DOD, other Federal Agencies, and US allies have each developed or adopted different standards for the exchange of spectrum-related information. Different users within the same organization may have also developed different formats to fulfill different objectives (such as assignment / spectrum supportability functions). This approach resulted in several different and non-interoperable data exchange standards:

  • SFAF: The Standard Frequency Action Format (SFAF) is a line-oriented text format used by DOD, and by U.S. allies and coalition partners who use SPECTRUM XXI. Refer to MCEB Pub 7 for a detailed explanation of necessary codes and descriptions of items.
  • GMF Card: The Government Master File (GMF) Card is a line-oriented text format used by NTIA for frequency assignment data.
  • 14 point format: 14 Point is a line-oriented text message format used to exchange frequency assignment data in Partnership for Peace (PFP) Nations and some NATO Nations.
  • SMADEF: The original line-oriented non-XML format used by NATO for both frequency assignment and spectrum supportability data.
  • DD Form 1494: Paper form used for spectrum supportability by the U.S., both internally and with many allies.
  • SCS Files: Spectrum Certification System files, the electronic equivalent of DD Form 1494, have been used within DOD and with NTIA to exchange spectrum supportability data.
  • Forms 33, 34, and 35: Paper forms used by NTIA to collect, process, and distribute spectrum supportability data.
  • EL-CID Files: Equipment Location - Certification Information Database files are ZIP archives of XML data and binary attachments used by NTIA and federal agencies to exchange Spectrum Supportability data. EL-CID files were the first step toward an XML format for supportability data. This format is not readily convertible to SSRF.

Although there are tools to translate between some of these standards there are enough differences between them that round trip translation is not possible without data loss, mistranslation, or human intervention. The SSRF standard is intended to eliminate these issues.


The NATO Frequency Management Subcommittee (FMSC) chartered a working group to develop SMADEF-XML as the key to interoperability between spectrum management organizations in all NATO Nations, NATO Commands and other Nations (such as PFP Nations). The approach followed in the development of SMADEF-XML was to create a standard which could satisfy all the needs of the spectrum managers, at the national and international levels, and at all levels of the hierarchy from Ministry of Defense (MoD) and NATO HQ down to the Force Elements. The result is a harmonized multi-purpose interface which can support all the spectrum management business processes: frequency assignment, spectrum supportability, JRFL dissemination, interference reports, etc, as well as providing a common way to capture and manipulate frequency management information to improve these processes.
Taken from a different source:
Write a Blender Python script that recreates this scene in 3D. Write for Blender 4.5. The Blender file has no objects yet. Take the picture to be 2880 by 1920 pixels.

In order to ensure support for Warfighter requirements and interoperability with NTIA, DOD maintains SSRF as a separate entity, based on SMADEF-XML. For similar reasons, NTIA maintains Office of Spectrum Management Data Dictionary (OSMDD) as its own implementation of the standard. Exchanges of SSRF formatted data with SMADEF-XML and OSMDD users is a simple matter of automated translation using XML Stylesheet Language Translation (XSLT). The three standards differ primarily in name, and are essentially identical from a technical point of view. This allows efficient data exchange as shown below.

In order to coordinate the use of the spectrum it is necessary to pass significant amounts of data between commands, agencies, and allies. The data elements defined in this document provide a common set of parameters to be used by spectrum managers and those organizations responsible for the development of software supporting spectrum managers. The data elements defined in this document are used to exchange spectrum related data throughout the spectrum management business functional area.

This standard describes legacy business processes while enabling the implementation of more integrated and streamlined processes in future systems. It defines a basic way to distribute XML documents, which is applicable both to disconnected / heterogeneous environments and integrated systems.